(Scene script records)

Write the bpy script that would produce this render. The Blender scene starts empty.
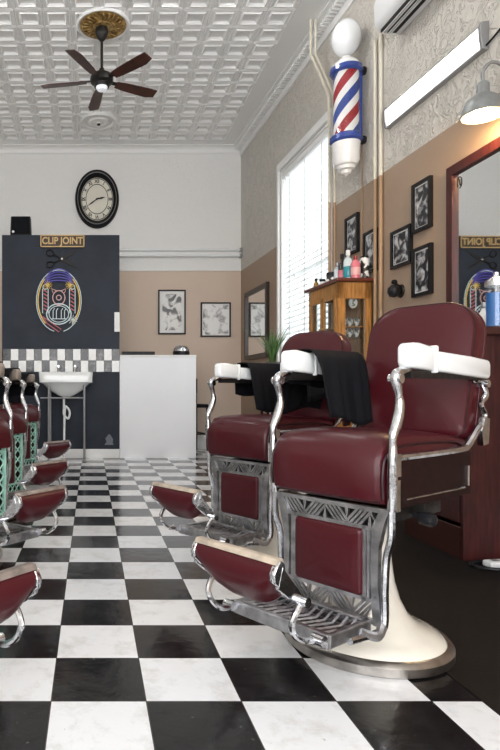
import bpy, bmesh, math, random
from mathutils import Vector, Matrix
random.seed(7)
PI = math.pi
sc = bpy.context.scene
COL = sc.collection
F, CX, CY, H = 592.0, 91.0, 389.0, 0.85      # measured from the photograph: focal length in px, vanishing point, eye height
def PX(px, Y): return (px - CX) / F * Y
def PZ(py, Y): return H + (CY - py) / F * Y
BACK = 8.39; CEIL = 4.28; PART = 7.29; RAKE = 0.03547
def wx(Y): return 2.126 + (BACK - Y) * RAKE     # x of the right wall at depth Y
def wy(px): return 2.4236 / ((px - CX) / F + RAKE)
WANG = math.atan(RAKE)

# ------------------------------------------------------------------ materials
MATS = {}
def mat(name, color, rough=0.5, metal=0.0, bump=0.0, bscale=50.0, var=0.0, vscale=8.0, coat=0.0, emit=None, estr=0.0,
        trans=0.0, ior=1.45, stretch=(1, 1, 1), bdist=0.01, c2=None, detail=4.0):
    if name in MATS: return MATS[name]
    m = bpy.data.materials.new(name); m.use_nodes = True; nt = m.node_tree; N = nt.nodes; Lk = nt.links
    b = N['Principled BSDF']
    b.inputs['Base Color'].default_value = (*color, 1); b.inputs['Roughness'].default_value = rough
    b.inputs['Metallic'].default_value = metal; b.inputs['Coat Weight'].default_value = coat
    b.inputs['Coat Roughness'].default_value = 0.08; b.inputs['IOR'].default_value = ior
    b.inputs['Transmission Weight'].default_value = trans
    if emit: b.inputs['Emission Color'].default_value = (*emit, 1); b.inputs['Emission Strength'].default_value = estr
    tc = N.new('ShaderNodeTexCoord'); mp = N.new('ShaderNodeMapping'); mp.inputs['Scale'].default_value = stretch
    Lk.new(tc.outputs['Object'], mp.inputs['Vector'])
    if var > 0 or c2:
        n = N.new('ShaderNodeTexNoise'); n.inputs['Scale'].default_value = vscale; n.inputs['Detail'].default_value = detail
        Lk.new(mp.outputs[0], n.inputs['Vector'])
        r = N.new('ShaderNodeValToRGB'); c = c2 or tuple(x * (1 - var) for x in color)
        r.color_ramp.elements[0].position = 0.35; r.color_ramp.elements[1].position = 0.65
        r.color_ramp.elements[0].color = (*c, 1); r.color_ramp.elements[1].color = (*color, 1)
        Lk.new(n.outputs['Fac'], r.inputs[0]); Lk.new(r.outputs[0], b.inputs['Base Color'])
    if bump > 0:
        n2 = N.new('ShaderNodeTexNoise'); n2.inputs['Scale'].default_value = bscale; n2.inputs['Detail'].default_value = 5
        Lk.new(mp.outputs[0], n2.inputs['Vector'])
        bp = N.new('ShaderNodeBump'); bp.inputs['Strength'].default_value = bump; bp.inputs['Distance'].default_value = bdist
        Lk.new(n2.outputs['Fac'], bp.inputs['Height']); Lk.new(bp.outputs[0], b.inputs['Normal'])
    MATS[name] = m; return m

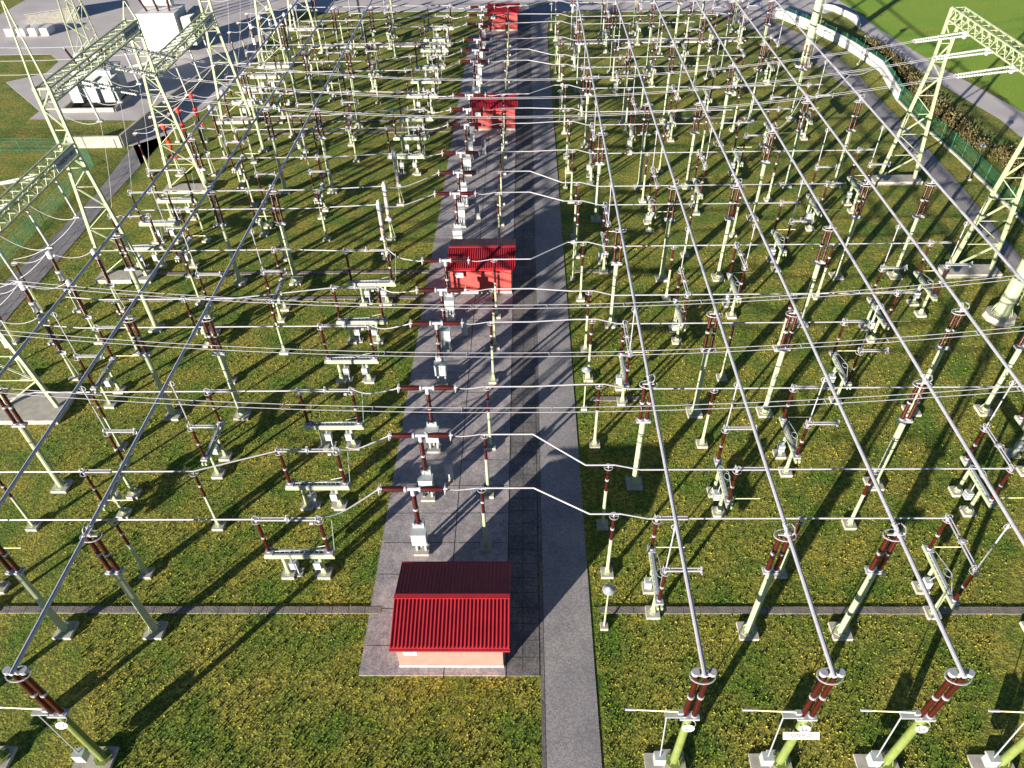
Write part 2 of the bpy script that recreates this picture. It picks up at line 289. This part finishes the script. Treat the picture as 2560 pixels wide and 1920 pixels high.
# ---------- busbars ----------
BX=[-33.3,-27.8,-22.35,7.4,12.8,18.2,24.0,29.4,34.9]
def bn(i):return ('leftmost busbar' if i==0 else OR[i]+' busbar from left')
first=[33,21.9,21.9,33.1,21.9,21.9,33,40.2,40.2]
for i,x in enumerate(BX):
    m=MB().cyl((x,14.4,9.98),(x,141,9.98),.105,None,10)
    P=[('tube',m.mesh('tube',ALU))]
    ys=[first[i]+18.25*k for k in range(-1,7)]
    ys=[y for y in ys if 16<y<141]
    for y in ys:
        if round((y-first[i])/18.25)%2==0:
            j=MB()
            for q in(-.3,0,.3):j.tube([(x+.12+.05*q,y-.35,10),(x+.25,y-.3,10.15),(x+.33,y,10.2+q*.1),(x+.25,y+.3,10.15),(x+.12,y+.35,10)],.03,4)
            j.cyl((x,y-.4,9.98),(x,y-.25,9.98),.14).cyl((x,y+.25,9.98),(x,y+.4,9.98),.14).ring((x-.1,y,10.1),.18,.18,.03,'yz',10)
            P.append(('expansion_loop',j.mesh('expansion_loop',ALU)))
    e=place('busbar',P,(0,0,0),'long silver tubular busbar, '+('leftmost of the nine' if i==0 else 'rightmost of the nine' if i==8 else OR[i]+' from left of the nine'),'busbar','overhead tubular busbars')
    pl=[14.65]+ys
    for n,y in enumerate(pl):
        fr=(n==0)
        lab=('olive green twin-insulator post at near end of '+bn(i)) if fr else f'green twin-insulator post under {bn(i)}, {OR[n]} from camera'
        P=list(BUSF if fr else BUSP)
        if fr:
            ph={0:'L1',1:'L2',2:'L3',3:'L1',4:'L2',5:'L3',6:'L1',7:'L2',8:'L3'}[i]
            rot=Matrix.Rotation(math.radians(62),4,'X')
            d=MB();d.lathe((0,-.27,4.9),(0,-.23,4.93),[(0,.01),(.1,.28),(1,.28)],16);t=textmesh(ph,.3);t.transform(Matrix.Translation((0,-.32,4.92))@Matrix.Rotation(math.radians(50),4,'X'))
            dd=MB().add([(math.cos(a)*.3,math.sin(a)*.17,-.01) for a in [2*math.pi*k/20 for k in range(20)]],[tuple(range(20))]).mesh('phase_plate',WHITE);dd.transform(Matrix.Translation((0,-.315,4.92))@Matrix.Rotation(math.radians(50),4,'X'))
            P.append(('phase_plate',dd,[('lettering',t)]))
            if i==4:
                sm=MB().box((0,0,-.03),(1.7,.36,.04)).mesh('name_plate',WHITE);M4=Matrix.Translation((0,-.36,4.25))@Matrix.Rotation(math.radians(50),4,'X');sm.transform(M4)
                t=textmesh('SISTEM G2',.22);t.transform(M4);P.append(('name_plate',sm,[('lettering',t)]))
        place('busbar_post',P,(x,y,0),lab,'insulator post','busbar posts')
# ---------- rows of tubes and switchgear ----------
BAY=18.3;OFF=(0,3.7,11.0);RN=0
SY0=(27.8,32.2,36.7);SY1=(43.93,48.28,52.6)
def cable(name,pts,r,label,group,n=14,sag=0,m=ALU,cat='cable'):
    a,b=Vector(pts[0]),Vector(pts[1]);P=[]
    for i in range(n+1):
        t=i/n;p=a.lerp(b,t);p.z-=4*sag*t*(1-t);P.append(p)
    o=bpy.data.objects.new(name,MB().tube(P,r,5).mesh(name,m));COL.objects.link(o);return tag(o,label,cat,group)
def rowname(k):return 'row nearest the camera' if k==0 else (OR[k] if k<11 else ['twelfth','thirteenth','fourteenth','fifteenth','sixteenth','seventeenth','eighteenth','nineteenth','twentieth','twenty-first'][k-11])+' row from camera'
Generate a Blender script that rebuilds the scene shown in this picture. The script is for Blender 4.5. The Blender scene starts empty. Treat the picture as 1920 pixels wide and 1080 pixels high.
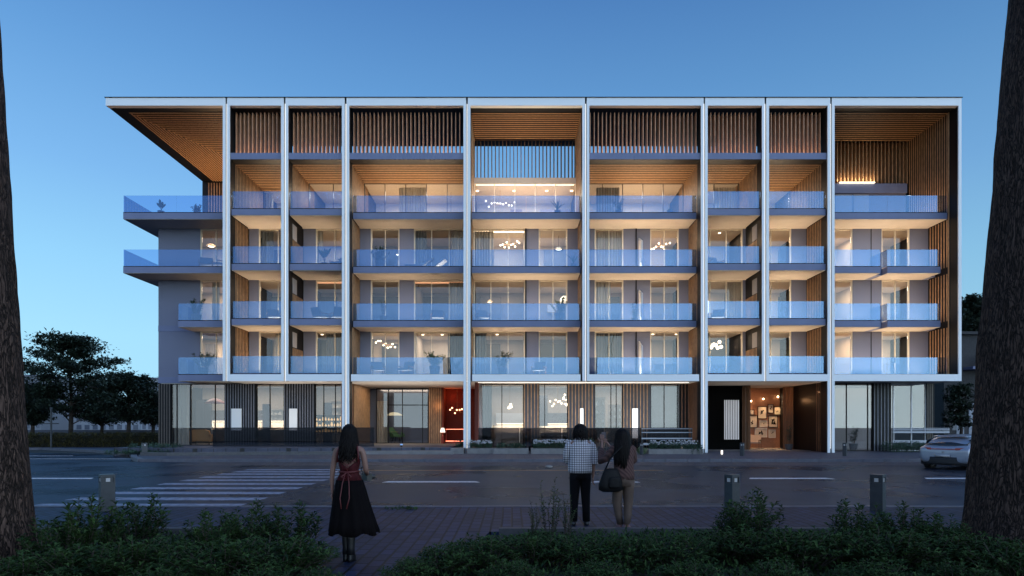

Problem -> Restate the listing above word for word, and skip the pictures.

Solution to the exercise ->
Write the bpy script that would produce this render. The Blender scene starts empty.
import bpy, bmesh, math, random
from mathutils import Vector, Matrix
random.seed(7)
PI = math.pi
sc = bpy.context.scene
COL = sc.collection
F, CX, CY, H = 592.0, 91.0, 389.0, 0.85      # measured from the photograph: focal length in px, vanishing point, eye height
def PX(px, Y): return (px - CX) / F * Y
def PZ(py, Y): return H + (CY - py) / F * Y
BACK = 8.39; CEIL = 4.28; PART = 7.29; RAKE = 0.03547
def wx(Y): return 2.126 + (BACK - Y) * RAKE     # x of the right wall at depth Y
def wy(px): return 2.4236 / ((px - CX) / F + RAKE)
WANG = math.atan(RAKE)

# ------------------------------------------------------------------ materials
MATS = {}
def mat(name, color, rough=0.5, metal=0.0, bump=0.0, bscale=50.0, var=0.0, vscale=8.0, coat=0.0, emit=None, estr=0.0,
        trans=0.0, ior=1.45, stretch=(1, 1, 1), bdist=0.01, c2=None, detail=4.0):
    if name in MATS: return MATS[name]
    m = bpy.data.materials.new(name); m.use_nodes = True; nt = m.node_tree; N = nt.nodes; Lk = nt.links
    b = N['Principled BSDF']
    b.inputs['Base Color'].default_value = (*color, 1); b.inputs['Roughness'].default_value = rough
    b.inputs['Metallic'].default_value = metal; b.inputs['Coat Weight'].default_value = coat
    b.inputs['Coat Roughness'].default_value = 0.08; b.inputs['IOR'].default_value = ior
    b.inputs['Transmission Weight'].default_value = trans
    if emit: b.inputs['Emission Color'].default_value = (*emit, 1); b.inputs['Emission Strength'].default_value = estr
    tc = N.new('ShaderNodeTexCoord'); mp = N.new('ShaderNodeMapping'); mp.inputs['Scale'].default_value = stretch
    Lk.new(tc.outputs['Object'], mp.inputs['Vector'])
    if var > 0 or c2:
        n = N.new('ShaderNodeTexNoise'); n.inputs['Scale'].default_value = vscale; n.inputs['Detail'].default_value = detail
        Lk.new(mp.outputs[0], n.inputs['Vector'])
        r = N.new('ShaderNodeValToRGB'); c = c2 or tuple(x * (1 - var) for x in color)
        r.color_ramp.elements[0].position = 0.35; r.color_ramp.elements[1].position = 0.65
        r.color_ramp.elements[0].color = (*c, 1); r.color_ramp.elements[1].color = (*color, 1)
        Lk.new(n.outputs['Fac'], r.inputs[0]); Lk.new(r.outputs[0], b.inputs['Base Color'])
    if bump > 0:
        n2 = N.new('ShaderNodeTexNoise'); n2.inputs['Scale'].default_value = bscale; n2.inputs['Detail'].default_value = 5
        Lk.new(mp.outputs[0], n2.inputs['Vector'])
        bp = N.new('ShaderNodeBump'); bp.inputs['Strength'].default_value = bump; bp.inputs['Distance'].default_value = bdist
        Lk.new(n2.outputs['Fac'], bp.inputs['Height']); Lk.new(bp.outputs[0], b.inputs['Normal'])
    MATS[name] = m; return m

Write part 2 of the bpy script that recreates this picture. It picks up at line 289. This part finishes the script. Treat the picture as 2560 pixels wide and 1920 pixels high.
# ---------- busbars ----------
BX=[-33.3,-27.8,-22.35,7.4,12.8,18.2,24.0,29.4,34.9]
def bn(i):return ('leftmost busbar' if i==0 else OR[i]+' busbar from left')
first=[33,21.9,21.9,33.1,21.9,21.9,33,40.2,40.2]
for i,x in enumerate(BX):
    m=MB().cyl((x,14.4,9.98),(x,141,9.98),.105,None,10)
    P=[('tube',m.mesh('tube',ALU))]
    ys=[first[i]+18.25*k for k in range(-1,7)]
    ys=[y for y in ys if 16<y<141]
    for y in ys:
        if round((y-first[i])/18.25)%2==0:
            j=MB()
            for q in(-.3,0,.3):j.tube([(x+.12+.05*q,y-.35,10),(x+.25,y-.3,10.15),(x+.33,y,10.2+q*.1),(x+.25,y+.3,10.15),(x+.12,y+.35,10)],.03,4)
            j.cyl((x,y-.4,9.98),(x,y-.25,9.98),.14).cyl((x,y+.25,9.98),(x,y+.4,9.98),.14).ring((x-.1,y,10.1),.18,.18,.03,'yz',10)
            P.append(('expansion_loop',j.mesh('expansion_loop',ALU)))
    e=place('busbar',P,(0,0,0),'long silver tubular busbar, '+('leftmost of the nine' if i==0 else 'rightmost of the nine' if i==8 else OR[i]+' from left of the nine'),'busbar','overhead tubular busbars')
    pl=[14.65]+ys
    for n,y in enumerate(pl):
        fr=(n==0)
        lab=('olive green twin-insulator post at near end of '+bn(i)) if fr else f'green twin-insulator post under {bn(i)}, {OR[n]} from camera'
        P=list(BUSF if fr else BUSP)
        if fr:
            ph={0:'L1',1:'L2',2:'L3',3:'L1',4:'L2',5:'L3',6:'L1',7:'L2',8:'L3'}[i]
            rot=Matrix.Rotation(math.radians(62),4,'X')
            d=MB();d.lathe((0,-.27,4.9),(0,-.23,4.93),[(0,.01),(.1,.28),(1,.28)],16);t=textmesh(ph,.3);t.transform(Matrix.Translation((0,-.32,4.92))@Matrix.Rotation(math.radians(50),4,'X'))
            dd=MB().add([(math.cos(a)*.3,math.sin(a)*.17,-.01) for a in [2*math.pi*k/20 for k in range(20)]],[tuple(range(20))]).mesh('phase_plate',WHITE);dd.transform(Matrix.Translation((0,-.315,4.92))@Matrix.Rotation(math.radians(50),4,'X'))
            P.append(('phase_plate',dd,[('lettering',t)]))
            if i==4:
                sm=MB().box((0,0,-.03),(1.7,.36,.04)).mesh('name_plate',WHITE);M4=Matrix.Translation((0,-.36,4.25))@Matrix.Rotation(math.radians(50),4,'X');sm.transform(M4)
                t=textmesh('SISTEM G2',.22);t.transform(M4);P.append(('name_plate',sm,[('lettering',t)]))
        place('busbar_post',P,(x,y,0),lab,'insulator post','busbar posts')
# ---------- rows of tubes and switchgear ----------
BAY=18.3;OFF=(0,3.7,11.0);RN=0
SY0=(27.8,32.2,36.7);SY1=(43.93,48.28,52.6)
def cable(name,pts,r,label,group,n=14,sag=0,m=ALU,cat='cable'):
    a,b=Vector(pts[0]),Vector(pts[1]);P=[]
    for i in range(n+1):
        t=i/n;p=a.lerp(b,t);p.z-=4*sag*t*(1-t);P.append(p)
    o=bpy.data.objects.new(name,MB().tube(P,r,5).mesh(name,m));COL.objects.link(o);return tag(o,label,cat,group)
def rowname(k):return 'row nearest the camera' if k==0 else (OR[k] if k<11 else ['twelfth','thirteenth','fourteenth','fifteenth','sixteenth','seventeenth','eighteenth','nineteenth','twentieth','twenty-first'][k-11])+' row from camera'
Generate a Blender script that rebuilds the scene shown in this picture. The script is for Blender 4.5. The Blender scene starts empty. Treat the picture as 1920 pixels wide and 1080 pixels high.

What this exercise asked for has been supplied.